As to (c), the fact that marriage calls for total commitment: because marriage is comprehensive in senses (a) and (b), it inherently calls for a commitment that is comprehensive, through time (permanent) and at each time (exclusive).

In other bonds, there is no basis for such norms, apart from partners' subjective preferences. Of course, two men or two women can choose sexual exclusivity, but if emotional intimacy is what makes a marriage, there is no reason of principle that they should not practice sexual openness (if they happen to prefer that) or forgo a pledge of permanence.

Finally, if emotional bonding is what makes a marriage, why can't three people form a marriage, as poly activists argue? And why, if marriage is fundamentally about intimacy, should the state recognize and regulate marriages at all?

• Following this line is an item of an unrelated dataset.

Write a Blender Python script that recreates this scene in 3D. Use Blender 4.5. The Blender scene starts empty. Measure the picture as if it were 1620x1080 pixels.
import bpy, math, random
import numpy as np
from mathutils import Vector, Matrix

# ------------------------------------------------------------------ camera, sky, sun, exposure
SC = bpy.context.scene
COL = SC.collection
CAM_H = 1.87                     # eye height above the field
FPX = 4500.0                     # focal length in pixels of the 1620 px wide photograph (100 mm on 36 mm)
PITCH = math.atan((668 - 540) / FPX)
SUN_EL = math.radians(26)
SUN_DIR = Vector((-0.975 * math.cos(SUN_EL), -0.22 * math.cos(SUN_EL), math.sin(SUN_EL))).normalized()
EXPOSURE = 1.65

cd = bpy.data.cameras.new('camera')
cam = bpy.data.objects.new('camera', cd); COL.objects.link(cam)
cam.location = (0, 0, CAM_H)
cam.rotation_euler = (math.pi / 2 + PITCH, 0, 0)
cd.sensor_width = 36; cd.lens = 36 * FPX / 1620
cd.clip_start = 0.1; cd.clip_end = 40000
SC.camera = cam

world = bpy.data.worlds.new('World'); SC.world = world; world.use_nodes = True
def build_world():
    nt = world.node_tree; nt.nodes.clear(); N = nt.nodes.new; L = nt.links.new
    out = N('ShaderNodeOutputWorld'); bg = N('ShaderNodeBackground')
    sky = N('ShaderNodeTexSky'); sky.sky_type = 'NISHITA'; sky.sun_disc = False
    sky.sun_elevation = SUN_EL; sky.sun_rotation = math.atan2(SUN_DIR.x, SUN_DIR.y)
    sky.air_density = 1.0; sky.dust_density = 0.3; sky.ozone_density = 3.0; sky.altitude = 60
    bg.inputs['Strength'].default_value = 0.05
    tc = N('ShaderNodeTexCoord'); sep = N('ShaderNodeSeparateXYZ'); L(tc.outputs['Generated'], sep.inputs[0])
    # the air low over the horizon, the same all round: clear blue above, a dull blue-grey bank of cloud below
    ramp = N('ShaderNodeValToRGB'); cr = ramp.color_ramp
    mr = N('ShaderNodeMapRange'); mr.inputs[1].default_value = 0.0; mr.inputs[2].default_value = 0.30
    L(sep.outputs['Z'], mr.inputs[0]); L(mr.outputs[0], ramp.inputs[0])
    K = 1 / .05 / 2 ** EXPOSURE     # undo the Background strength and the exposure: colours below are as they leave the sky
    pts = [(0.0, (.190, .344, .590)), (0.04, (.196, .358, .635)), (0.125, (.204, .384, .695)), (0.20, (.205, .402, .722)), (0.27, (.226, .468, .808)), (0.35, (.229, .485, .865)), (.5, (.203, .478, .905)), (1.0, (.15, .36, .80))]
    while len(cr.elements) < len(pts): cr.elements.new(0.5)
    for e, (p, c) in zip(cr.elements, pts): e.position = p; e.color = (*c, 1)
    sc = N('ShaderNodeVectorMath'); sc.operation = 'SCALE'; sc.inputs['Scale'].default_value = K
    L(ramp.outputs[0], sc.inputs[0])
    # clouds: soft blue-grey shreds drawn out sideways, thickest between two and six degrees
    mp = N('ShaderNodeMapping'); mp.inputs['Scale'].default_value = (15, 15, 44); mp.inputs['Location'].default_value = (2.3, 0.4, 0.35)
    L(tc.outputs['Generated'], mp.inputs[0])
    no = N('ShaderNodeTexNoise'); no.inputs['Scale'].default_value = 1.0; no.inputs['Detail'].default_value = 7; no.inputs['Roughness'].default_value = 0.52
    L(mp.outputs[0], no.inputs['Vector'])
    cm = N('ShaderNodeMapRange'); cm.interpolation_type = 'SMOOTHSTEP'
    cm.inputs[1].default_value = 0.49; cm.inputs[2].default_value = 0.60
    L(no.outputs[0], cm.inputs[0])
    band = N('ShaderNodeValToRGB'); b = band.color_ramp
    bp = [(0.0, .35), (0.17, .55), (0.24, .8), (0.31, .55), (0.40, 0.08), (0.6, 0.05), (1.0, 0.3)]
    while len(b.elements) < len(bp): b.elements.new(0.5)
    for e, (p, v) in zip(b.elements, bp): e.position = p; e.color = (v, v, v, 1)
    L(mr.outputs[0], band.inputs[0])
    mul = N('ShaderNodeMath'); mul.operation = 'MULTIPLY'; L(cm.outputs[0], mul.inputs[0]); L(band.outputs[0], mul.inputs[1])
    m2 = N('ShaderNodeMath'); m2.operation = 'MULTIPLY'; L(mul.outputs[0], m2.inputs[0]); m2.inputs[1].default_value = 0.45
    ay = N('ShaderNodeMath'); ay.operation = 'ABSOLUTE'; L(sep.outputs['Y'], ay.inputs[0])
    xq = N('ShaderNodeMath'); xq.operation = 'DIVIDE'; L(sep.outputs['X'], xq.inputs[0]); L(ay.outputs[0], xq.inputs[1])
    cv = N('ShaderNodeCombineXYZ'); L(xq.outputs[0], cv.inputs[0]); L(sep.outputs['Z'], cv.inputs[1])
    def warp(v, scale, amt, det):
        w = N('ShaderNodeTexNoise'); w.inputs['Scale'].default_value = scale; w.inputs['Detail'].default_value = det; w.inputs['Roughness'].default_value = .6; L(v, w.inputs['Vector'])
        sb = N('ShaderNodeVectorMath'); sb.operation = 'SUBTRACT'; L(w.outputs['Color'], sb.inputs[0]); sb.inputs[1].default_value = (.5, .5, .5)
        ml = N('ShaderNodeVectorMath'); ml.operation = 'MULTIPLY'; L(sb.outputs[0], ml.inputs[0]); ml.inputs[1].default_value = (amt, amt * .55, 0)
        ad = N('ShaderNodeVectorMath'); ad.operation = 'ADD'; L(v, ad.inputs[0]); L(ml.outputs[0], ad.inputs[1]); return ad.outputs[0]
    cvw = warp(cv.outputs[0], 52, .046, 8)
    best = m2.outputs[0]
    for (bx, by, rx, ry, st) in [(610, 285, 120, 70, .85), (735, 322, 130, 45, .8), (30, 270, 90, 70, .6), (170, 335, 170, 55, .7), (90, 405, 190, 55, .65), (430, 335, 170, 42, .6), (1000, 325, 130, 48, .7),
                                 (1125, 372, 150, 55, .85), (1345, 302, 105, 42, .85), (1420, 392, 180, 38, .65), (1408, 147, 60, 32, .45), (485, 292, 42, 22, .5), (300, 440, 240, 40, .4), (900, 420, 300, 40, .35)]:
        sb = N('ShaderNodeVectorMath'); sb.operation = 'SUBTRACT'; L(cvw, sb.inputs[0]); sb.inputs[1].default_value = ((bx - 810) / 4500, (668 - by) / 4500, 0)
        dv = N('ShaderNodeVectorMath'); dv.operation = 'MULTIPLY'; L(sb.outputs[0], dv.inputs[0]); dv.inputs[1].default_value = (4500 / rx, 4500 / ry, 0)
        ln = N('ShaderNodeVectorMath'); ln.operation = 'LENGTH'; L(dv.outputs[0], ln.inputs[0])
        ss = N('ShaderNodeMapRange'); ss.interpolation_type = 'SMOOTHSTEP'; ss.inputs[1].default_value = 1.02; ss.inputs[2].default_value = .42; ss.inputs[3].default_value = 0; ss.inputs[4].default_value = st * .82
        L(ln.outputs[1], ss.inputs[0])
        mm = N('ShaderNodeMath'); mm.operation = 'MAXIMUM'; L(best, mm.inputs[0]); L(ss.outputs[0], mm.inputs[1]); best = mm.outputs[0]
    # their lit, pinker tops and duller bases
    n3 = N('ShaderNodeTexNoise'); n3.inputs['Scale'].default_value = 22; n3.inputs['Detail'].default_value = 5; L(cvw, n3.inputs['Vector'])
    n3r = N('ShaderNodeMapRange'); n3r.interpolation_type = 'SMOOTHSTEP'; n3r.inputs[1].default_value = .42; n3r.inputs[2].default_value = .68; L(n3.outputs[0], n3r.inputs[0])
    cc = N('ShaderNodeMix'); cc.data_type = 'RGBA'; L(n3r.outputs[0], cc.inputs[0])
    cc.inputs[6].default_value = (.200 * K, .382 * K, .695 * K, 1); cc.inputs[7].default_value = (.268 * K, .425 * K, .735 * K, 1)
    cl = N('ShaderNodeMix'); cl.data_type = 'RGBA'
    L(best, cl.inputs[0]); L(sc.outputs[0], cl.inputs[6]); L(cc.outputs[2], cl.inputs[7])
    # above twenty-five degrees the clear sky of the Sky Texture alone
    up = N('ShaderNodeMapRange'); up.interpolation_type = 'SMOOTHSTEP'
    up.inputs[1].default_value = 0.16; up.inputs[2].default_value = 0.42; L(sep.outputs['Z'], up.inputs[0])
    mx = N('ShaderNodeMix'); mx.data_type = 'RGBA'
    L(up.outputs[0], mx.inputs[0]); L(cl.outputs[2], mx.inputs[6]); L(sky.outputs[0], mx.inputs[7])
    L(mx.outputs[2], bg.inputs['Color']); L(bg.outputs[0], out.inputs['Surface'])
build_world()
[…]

Thus, the "comprehensive union" view of marriage can-but the "emotional union" view cannot-explain at the level of principle these critical features of marriage:

(1) Marriage is inherently a sexual partnership.
(2) Marriage inherently calls for a pledge of sexual exclusivity.
(3) Marriage calls for a pledge of permanence, not a term of years or "as long as love lasts."
(4) Marriage can unite only two persons, not multiple-partner groups (of whatever combination of sexes).
(5) Marriage should be legally recognized and regulated (unlike other friendships).